Maybe it is something material that you need to leave behind.  Possessions that anchor your security and weigh down your generosity.  Work that isn’t particularly satisfying, but that pays the bills, and doesn’t demand too much from you.  Or maybe what you might leave behind is the leisure that allows you to spend yourself doing whatever you choose to do.   Or maybe it is something less tangible.  Something more deep-seated in your being.   Something like trauma from your past that keeps shaping the ways you respond to people and events in your life.   Maybe it’s something like fear of other people’s judgement, or fear of not being liked, or fear of losing control that drives you, even though you really don’t want it to be so.   Maybe what you and I most need to leave behind cannot be seen or painted in a picture.

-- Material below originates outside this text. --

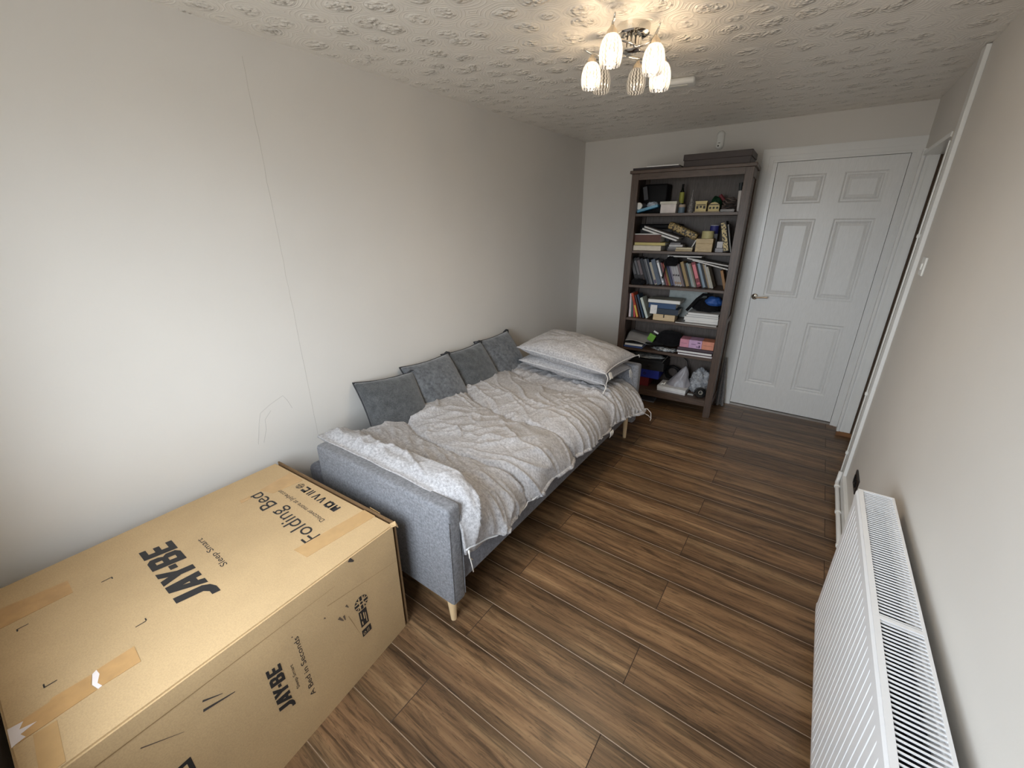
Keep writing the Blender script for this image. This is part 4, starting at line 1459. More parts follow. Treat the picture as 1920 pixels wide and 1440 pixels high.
def shelf1():
    z = SH[0] + 0.0005
    item('carrier_case', 'black case filling the back left of the top shelf', 'case', MB().box(0.060, 0.25, 0.17, 0.318, z, z + 0.225, 0.012, 3), M_BLACK, smooth=40)
    item('remote_control', 'dark grey handset leaning against the black case', 'remote control',
         MB().box(-0.018, 0.018, 0, 0.016, 0, 0.105, 0.004, M=Matrix.Translation((0.095, 0.135, z + 0.105)) @ Matrix.Rotation(radians(-12), 4, 'Y')), paint(66, 66, 70))
    r = iroot('cloth_pack', (0.13, 0.10, z), 'flat blue plastic wipes pack on the left of the top shelf', 'wipes pack')
    M = Matrix.Translation((0.037, 0.047, z)) @ Matrix.Rotation(radians(-14), 4, 'Y')
    part('pack_body', MB().box(0, 0.19, 0, 0.11, 0.001, 0.024, 0.008, 3, M=M), paint(66, 132, 166, 0.3), r, 40)
    for q in (0.007, 0.014, 0.02):
        part('pack_stripe', MB().box(0.004, 0.186, -0.0008, 0.002, q, q + 0.003, M=M), paint(136, 186, 210, 0.3), r)
    item('wipe_bag', 'translucent white crumpled bag on the blue wipes pack', 'bag', blob(0.145, 0.15, z + 0.052, 0.05, 0.035, 0.022, 3), paint(190, 200, 212, 0.3), smooth=1)
    r = iroot('jar', (0.07, 0.05, z + 0.04), 'small jar with a round white lid lying left of the blue pack', 'jar')
    part('jar_body', MB().cyl((0.068, 0.055, z + 0.058), (0.085, 0.13, z + 0.058), 0.024, seg=20), paint(70, 66, 70), r, 40)
    part('jar_lid', MB().cyl((0.066, 0.040, z + 0.058), (0.068, 0.056, z + 0.058), 0.026, seg=20), M_WHITEP, r, 40)
    r = iroot('carton', (0.30, 0.09, z), 'white square carton with a lid on the top shelf', 'carton')
    part('carton_body', MB().box(0.243, 0.360, 0.035, 0.14, z, z + 0.066, 0.002), paint(214, 206, 202), r)
    part('carton_lid', MB().box(0.236, 0.364, 0.03, 0.145, z + 0.0662, z + 0.086, 0.002), paint(206, 203, 190), r)
    r = iroot('pot', (0.395, 0.07, z), 'small blue pot with a beige lid beside the white carton', 'pot')
    part('pot_body', MB().cyl((0.397, 0.075, z), (0.397, 0.075, z + 0.042), 0.024, seg=20), paint(96, 116, 132), r, 40)
    part('pot_lid', MB().cyl((0.397, 0.075, z + 0.0422), (0.397, 0.075, z + 0.062), 0.0255, seg=20), paint(168, 150, 132), r, 40)
    r = iroot('bottle', (0.365, 0.17, z), 'slim bottle with a yellow green label behind the blue pot', 'bottle')
    part('bottle_body', MB().lathe([(0.0, 0), (0.017, 0), (0.018, 0.08), (0.018, 0.15), (0.010, 0.175), (0.008, 0.19), (0, 0.19)], (0.365, 0.18, z), 18), paint(22, 26, 20, 0.2), r, 40)
    part('bottle_label', MB().cyl((0.365, 0.18, z + 0.075), (0.365, 0.18, z + 0.155), 0.0186, seg=18, cap=False), paint(156, 158, 70), r, 40)
    part('bottle_cap', MB().cyl((0.365, 0.18, z + 0.19), (0.365, 0.18, z + 0.215), 0.009, seg=14), M_BLACK, r, 40)
    item('glass_ornament', 'pointed clear glass ornament left of the model houses', 'ornament',
         MB().lathe([(0.0, 0.0), (0.028, 0.0), (0.026, 0.03), (0.018, 0.07), (0.007, 0.12), (0.0015, 0.17)], (0.455, 0.12, z), 6), film_mat('smoky glass', srgb(150, 146, 144), 0.45, 0.08))
    for i, (xc, y, w, h, lab, arch) in enumerate(((0.538, 0.06, 0.078, 0.072, 'cream model shop front with a flat roof', False), (0.630, 0.06, 0.076, 0.070, 'cream model house with a rounded gable', True))):
        r = iroot('model_house', (xc, y, z), lab, 'model house')
        cm = paint(206, 188, 132)
        part('plinth', MB().box(xc - w / 2 - 0.008, xc + w / 2 + 0.008, y - 0.012, y + 0.05, z, z + 0.008), paint(150, 134, 112), r)
        f = MB()
        if arch:
            pts = [(xc - w / 2, y, z + 0.0082), (xc + w / 2, y, z + 0.0082), (xc + w / 2, y, z + 0.042)] + [(xc + w / 2 * cos(a), y, z + 0.042 + 0.030 * sin(a)) for a in (pi / 6, pi / 3, pi / 2, 2 * pi / 3, 5 * pi / 6)] + [(xc - w / 2, y, z + 0.042)]
            f.prism(pts, (0, 0.04, 0))
        else:
            f.box(xc - w / 2, xc + w / 2, y, y + 0.04, z + 0.0082, z + h)
            f.box(xc - w / 2 - 0.003, xc + w / 2 + 0.003, y - 0.003, y + 0.043, z + h, z + h + 0.010)
        hf = part('house_front', f, cm, r)
        for k in range(3):
            xx = xc - w * 0.32 + k * w * 0.32
            if arch:
                part('house_window', MB().cyl((xx, y - 0.001, z + 0.032), (xx, y + 0.002, z + 0.032), 0.008, seg=10), paint(40, 34, 26), hf)
            else:
                part('house_window', MB().box(xx - 0.008, xx + 0.008, y - 0.001, y + 0.002, z + 0.028 + 0.006 * (k % 2), z + 0.048), paint(44, 36, 28), hf)
        part('awning', MB().box(xc - w * 0.42, xc + w * 0.42, y - 0.006, y, z + 0.052, z + 0.058), paint(70, 52, 36), hf)
    item('green_pouch', 'dark green pouch behind the rounded model house', 'pouch', blob(0.625, 0.20, z, 0.045, 0.04, 0.068, 9, 0.2), paint(22, 66, 40), smooth=1)
    item('red_tube', 'small red tube lying on the green pouch', 'tube', MB().cyl((0.645, 0.19, z + 0.125), (0.69, 0.185, z + 0.075), 0.012, seg=12), paint(120, 44, 52), smooth=40)
    mb = MB()
    pts = []
    for i in range(120):
        t = i / 119
        a = t * 2 * pi * 6
        pts.append((0.728 + 0.042 * cos(a) + 0.008 * sin(3 * a), 0.13 + 0.04 * sin(a * 1.1), z + 0.012 + 0.088 * t + 0.008 * sin(a * 2.3)))
    item('cable_tangle', 'coil of brown and grey wire at the right end of the top shelf', 'cable', mb.tube(pts, 0.0045, 6), paint(96, 84, 78), smooth=1)
    item('coil_tray', 'shallow pale tray under the wire coil', 'tray', MB().box(0.678, 0.775, 0.05, 0.078, z, z + 0.022, 0.004), paint(150, 148, 148))
    r = iroot('tube', (0.80, 0.07, z), 'tall white tube with a dark cap at the right of the top shelf', 'tube')
    M = Matrix.Translation((0.800, 0.085, z)) @ Matrix.Rotation(radians(-4), 4, 'Y')
    part('tube_body', MB().cyl(M @ Vector((0, 0, 0.004)), M @ Vector((0, 0, 0.145)), 0.0135, seg=16), paint(206, 200, 196), r, 40)
    part('tube_cap', MB().cyl(M @ Vector((0, 0, 0.1452)), M @ Vector((0, 0, 0.198)), 0.014, seg=16), paint(34, 44, 48), r, 40)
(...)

Darkness runs through the story of Jesus, and through our own stories, and through the stories of peoples and nations.   And one day a person radiating love and light, a person without fear of anyone or anything, walks into that darkness and the jagged ache of human experience,  speaking good news about a beautiful, alternative kingdom, healing all our human ills, inviting folk to walk in the light, just one step at a time, one day at a time.  And some people fall in step with that light, not knowing exactly where the journey will take them.   And somewhere along the way, that light gets in, deeper and deeper, fuller and fuller.  And somewhere along the way there is a letting go, a leaving behind of the things that belong to the darkness.   And the picture that appears is of a gaggle of ordinary people clothed in light and carrying in them the love that heals and makes whole.